Postby Myrtone » Thu Mar 07, 2013 4:38 am

MBTA3247 wrote:...when the poles are down the ends extend no more than a foot beyond the rear bumper. Poles sized for an automobile would extend several yards past the rear bumper when tied down, which is never going to pass muster with the DOT.


But how far do the poles extend from the actual base? Private vehicles can be as long as six metres, like many 1960s Cadillacs, and maybe even the larget minivans today.

TTs have to go slow through special work to avoid dewiring, so adding passing loops at every stop (remember, many stops are only a block or two apart) would have a net effect of slowing down the entire route. On top of that, the frogs would either be set based on current draw in the section immediately before the loop (in which case everyone using the wires has to know the trick for throwing them in the proper direction), or they would be normally set to one route and someone wanting the other route would have to stop and get out to push a button on the nearest pole.


This may be true of wire switches, and surely some design improvents would enable withstanding higher speeds, but what about re-wiring troughs, what if some stops have rewiring troughs and others have loops? You could surely use a signal from the direction indicator to operate the switch.

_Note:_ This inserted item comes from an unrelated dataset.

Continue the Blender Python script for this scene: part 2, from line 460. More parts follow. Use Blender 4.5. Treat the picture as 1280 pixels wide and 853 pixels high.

Have you actually put any thought into the actual utility of adding trolley poles to trucks or automobiles? As someone already mentioned, there's only a handful of cities in North America that have TTs, each with only a handful of routes. Given that a truck or car is typically only going to spend a short (if not completely insignificant) part of a trip running on the same road as a TT, the minuscule environmental benefits of running as an electric vehicle for those few blocks are outweighed by the cost of installing trolley poles on said vehicle and the longer time needed to traverse that segment of the vehicle's route.


You use to have a lot more, so I've heard, much of it was abandoned for dubious reasons.